## begin Extracted material

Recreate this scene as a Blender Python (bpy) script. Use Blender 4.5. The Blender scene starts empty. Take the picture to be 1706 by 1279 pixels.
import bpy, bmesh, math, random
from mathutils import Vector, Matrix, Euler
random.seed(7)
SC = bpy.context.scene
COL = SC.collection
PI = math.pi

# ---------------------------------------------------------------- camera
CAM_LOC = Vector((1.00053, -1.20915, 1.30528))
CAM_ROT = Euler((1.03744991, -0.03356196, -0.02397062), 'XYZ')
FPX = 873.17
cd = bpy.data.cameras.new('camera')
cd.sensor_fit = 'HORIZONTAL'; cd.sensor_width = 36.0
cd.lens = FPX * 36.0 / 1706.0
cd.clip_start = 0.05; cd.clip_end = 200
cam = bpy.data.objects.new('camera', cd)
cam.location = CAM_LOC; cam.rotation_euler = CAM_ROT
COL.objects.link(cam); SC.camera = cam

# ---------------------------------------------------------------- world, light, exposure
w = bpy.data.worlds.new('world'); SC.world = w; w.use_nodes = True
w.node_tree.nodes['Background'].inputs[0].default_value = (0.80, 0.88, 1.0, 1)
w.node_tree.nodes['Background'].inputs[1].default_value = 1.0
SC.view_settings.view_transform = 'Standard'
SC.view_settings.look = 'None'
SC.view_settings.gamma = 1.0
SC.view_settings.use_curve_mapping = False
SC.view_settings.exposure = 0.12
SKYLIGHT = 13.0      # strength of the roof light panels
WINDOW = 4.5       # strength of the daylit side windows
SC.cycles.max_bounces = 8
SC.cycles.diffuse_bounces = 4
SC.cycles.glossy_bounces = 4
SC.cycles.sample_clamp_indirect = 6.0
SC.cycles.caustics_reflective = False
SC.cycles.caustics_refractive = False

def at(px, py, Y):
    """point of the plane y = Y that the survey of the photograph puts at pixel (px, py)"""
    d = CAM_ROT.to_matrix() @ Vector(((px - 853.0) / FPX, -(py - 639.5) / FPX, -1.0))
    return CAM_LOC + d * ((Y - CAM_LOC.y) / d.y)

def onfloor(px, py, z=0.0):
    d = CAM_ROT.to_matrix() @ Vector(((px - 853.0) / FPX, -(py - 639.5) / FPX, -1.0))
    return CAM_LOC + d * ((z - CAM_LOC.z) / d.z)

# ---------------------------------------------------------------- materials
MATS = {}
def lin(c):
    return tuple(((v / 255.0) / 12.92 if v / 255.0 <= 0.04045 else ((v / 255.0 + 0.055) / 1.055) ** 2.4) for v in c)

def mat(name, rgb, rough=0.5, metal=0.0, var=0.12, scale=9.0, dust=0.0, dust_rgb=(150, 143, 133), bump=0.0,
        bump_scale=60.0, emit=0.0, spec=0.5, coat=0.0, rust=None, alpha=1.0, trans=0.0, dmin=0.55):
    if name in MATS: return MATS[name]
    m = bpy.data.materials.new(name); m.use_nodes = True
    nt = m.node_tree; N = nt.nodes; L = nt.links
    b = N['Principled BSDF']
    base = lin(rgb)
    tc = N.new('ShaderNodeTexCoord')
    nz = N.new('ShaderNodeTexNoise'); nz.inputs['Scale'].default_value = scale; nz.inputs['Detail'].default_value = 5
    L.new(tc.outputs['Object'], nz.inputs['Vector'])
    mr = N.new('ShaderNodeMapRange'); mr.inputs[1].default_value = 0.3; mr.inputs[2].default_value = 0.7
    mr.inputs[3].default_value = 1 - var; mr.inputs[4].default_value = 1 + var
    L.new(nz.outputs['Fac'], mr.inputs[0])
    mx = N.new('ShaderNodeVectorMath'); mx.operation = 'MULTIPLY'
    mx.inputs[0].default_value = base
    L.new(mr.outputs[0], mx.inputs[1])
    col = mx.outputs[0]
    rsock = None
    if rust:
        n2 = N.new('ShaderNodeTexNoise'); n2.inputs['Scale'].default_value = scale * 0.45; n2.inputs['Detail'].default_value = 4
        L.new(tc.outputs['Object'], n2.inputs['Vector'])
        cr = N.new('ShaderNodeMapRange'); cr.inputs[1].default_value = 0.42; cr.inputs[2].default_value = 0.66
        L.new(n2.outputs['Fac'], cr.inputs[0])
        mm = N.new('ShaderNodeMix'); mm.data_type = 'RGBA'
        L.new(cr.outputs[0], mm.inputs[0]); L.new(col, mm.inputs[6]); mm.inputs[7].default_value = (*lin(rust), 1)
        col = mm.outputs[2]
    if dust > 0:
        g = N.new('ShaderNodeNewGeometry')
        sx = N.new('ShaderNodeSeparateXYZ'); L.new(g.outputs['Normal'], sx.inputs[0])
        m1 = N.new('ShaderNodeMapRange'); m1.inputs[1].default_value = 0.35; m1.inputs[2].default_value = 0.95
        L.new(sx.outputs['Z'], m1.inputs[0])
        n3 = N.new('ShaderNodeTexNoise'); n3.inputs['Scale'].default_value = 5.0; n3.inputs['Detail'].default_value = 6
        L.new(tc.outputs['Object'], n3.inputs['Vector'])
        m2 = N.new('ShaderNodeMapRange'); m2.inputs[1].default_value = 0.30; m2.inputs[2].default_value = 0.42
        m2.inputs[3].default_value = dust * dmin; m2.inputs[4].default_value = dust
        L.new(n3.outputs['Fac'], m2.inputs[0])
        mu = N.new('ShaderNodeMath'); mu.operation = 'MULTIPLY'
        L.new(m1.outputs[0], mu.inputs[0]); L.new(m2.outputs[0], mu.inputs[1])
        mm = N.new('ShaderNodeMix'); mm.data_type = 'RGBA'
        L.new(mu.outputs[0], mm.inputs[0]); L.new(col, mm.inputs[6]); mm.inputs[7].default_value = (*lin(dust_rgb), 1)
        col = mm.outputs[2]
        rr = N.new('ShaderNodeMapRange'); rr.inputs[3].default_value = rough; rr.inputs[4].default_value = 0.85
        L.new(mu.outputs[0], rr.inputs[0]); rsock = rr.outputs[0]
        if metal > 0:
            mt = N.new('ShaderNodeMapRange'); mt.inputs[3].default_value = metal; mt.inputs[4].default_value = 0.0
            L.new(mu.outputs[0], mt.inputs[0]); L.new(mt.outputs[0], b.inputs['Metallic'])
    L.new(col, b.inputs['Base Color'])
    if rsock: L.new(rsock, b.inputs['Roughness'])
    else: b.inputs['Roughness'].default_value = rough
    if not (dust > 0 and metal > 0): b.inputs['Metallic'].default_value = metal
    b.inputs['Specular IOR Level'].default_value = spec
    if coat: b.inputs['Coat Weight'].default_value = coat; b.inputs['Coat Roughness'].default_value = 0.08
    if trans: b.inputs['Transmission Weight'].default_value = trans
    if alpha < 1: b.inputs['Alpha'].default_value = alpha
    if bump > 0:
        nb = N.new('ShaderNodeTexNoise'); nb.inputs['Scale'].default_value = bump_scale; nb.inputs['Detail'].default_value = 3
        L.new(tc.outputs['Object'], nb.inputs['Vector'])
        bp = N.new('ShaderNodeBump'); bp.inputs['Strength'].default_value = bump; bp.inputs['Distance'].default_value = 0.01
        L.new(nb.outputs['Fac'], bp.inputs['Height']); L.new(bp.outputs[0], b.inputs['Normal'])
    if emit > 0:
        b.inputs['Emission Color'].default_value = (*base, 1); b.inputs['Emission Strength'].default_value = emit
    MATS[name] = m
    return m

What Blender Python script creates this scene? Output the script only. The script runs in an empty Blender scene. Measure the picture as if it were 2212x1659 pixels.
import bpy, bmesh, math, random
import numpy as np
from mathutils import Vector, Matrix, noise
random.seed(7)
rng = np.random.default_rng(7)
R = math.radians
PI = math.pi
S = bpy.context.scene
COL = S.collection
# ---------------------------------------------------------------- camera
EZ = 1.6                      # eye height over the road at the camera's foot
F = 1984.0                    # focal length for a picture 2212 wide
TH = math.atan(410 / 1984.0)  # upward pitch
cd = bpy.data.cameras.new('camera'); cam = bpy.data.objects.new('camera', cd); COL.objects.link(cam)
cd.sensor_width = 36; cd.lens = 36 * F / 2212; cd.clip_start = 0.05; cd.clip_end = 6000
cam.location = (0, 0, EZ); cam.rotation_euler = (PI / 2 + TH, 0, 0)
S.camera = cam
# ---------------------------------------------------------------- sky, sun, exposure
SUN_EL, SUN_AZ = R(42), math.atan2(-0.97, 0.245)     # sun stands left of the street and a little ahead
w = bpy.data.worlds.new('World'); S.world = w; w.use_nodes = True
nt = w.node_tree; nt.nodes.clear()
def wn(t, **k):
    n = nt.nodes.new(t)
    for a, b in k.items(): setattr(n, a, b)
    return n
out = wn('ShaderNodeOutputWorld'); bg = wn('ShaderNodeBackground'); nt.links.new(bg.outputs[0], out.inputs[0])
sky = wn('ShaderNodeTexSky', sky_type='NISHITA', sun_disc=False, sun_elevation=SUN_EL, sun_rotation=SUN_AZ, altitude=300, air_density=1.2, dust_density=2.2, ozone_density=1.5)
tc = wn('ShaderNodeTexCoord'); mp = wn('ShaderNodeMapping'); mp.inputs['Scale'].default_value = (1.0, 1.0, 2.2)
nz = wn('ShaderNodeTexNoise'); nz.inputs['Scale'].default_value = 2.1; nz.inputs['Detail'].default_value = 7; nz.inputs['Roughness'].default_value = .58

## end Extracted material

▶ _What to work on_: Return the lines above precisely as they appear, beginning at the first line and ending at the line with "return CAM_LOC + d * ((z", and nothing after it.

▶ _Result of this task_:
Recreate this scene as a Blender Python (bpy) script. Use Blender 4.5. The Blender scene starts empty. Take the picture to be 1706 by 1279 pixels.
import bpy, bmesh, math, random
from mathutils import Vector, Matrix, Euler
random.seed(7)
SC = bpy.context.scene
COL = SC.collection
PI = math.pi

# ---------------------------------------------------------------- camera
CAM_LOC = Vector((1.00053, -1.20915, 1.30528))
CAM_ROT = Euler((1.03744991, -0.03356196, -0.02397062), 'XYZ')
FPX = 873.17
cd = bpy.data.cameras.new('camera')
cd.sensor_fit = 'HORIZONTAL'; cd.sensor_width = 36.0
cd.lens = FPX * 36.0 / 1706.0
cd.clip_start = 0.05; cd.clip_end = 200
cam = bpy.data.objects.new('camera', cd)
cam.location = CAM_LOC; cam.rotation_euler = CAM_ROT
COL.objects.link(cam); SC.camera = cam

# ---------------------------------------------------------------- world, light, exposure
w = bpy.data.worlds.new('world'); SC.world = w; w.use_nodes = True
w.node_tree.nodes['Background'].inputs[0].default_value = (0.80, 0.88, 1.0, 1)
w.node_tree.nodes['Background'].inputs[1].default_value = 1.0
SC.view_settings.view_transform = 'Standard'
SC.view_settings.look = 'None'
SC.view_settings.gamma = 1.0
SC.view_settings.use_curve_mapping = False
SC.view_settings.exposure = 0.12
SKYLIGHT = 13.0      # strength of the roof light panels
WINDOW = 4.5       # strength of the daylit side windows
SC.cycles.max_bounces = 8
SC.cycles.diffuse_bounces = 4
SC.cycles.glossy_bounces = 4
SC.cycles.sample_clamp_indirect = 6.0
SC.cycles.caustics_reflective = False
SC.cycles.caustics_refractive = False

def at(px, py, Y):
    """point of the plane y = Y that the survey of the photograph puts at pixel (px, py)"""
    d = CAM_ROT.to_matrix() @ Vector(((px - 853.0) / FPX, -(py - 639.5) / FPX, -1.0))
    return CAM_LOC + d * ((Y - CAM_LOC.y) / d.y)

def onfloor(px, py, z=0.0):
    d = CAM_ROT.to_matrix() @ Vector(((px - 853.0) / FPX, -(py - 639.5) / FPX, -1.0))
    return CAM_LOC + d * ((z - CAM_LOC.z) / d.z)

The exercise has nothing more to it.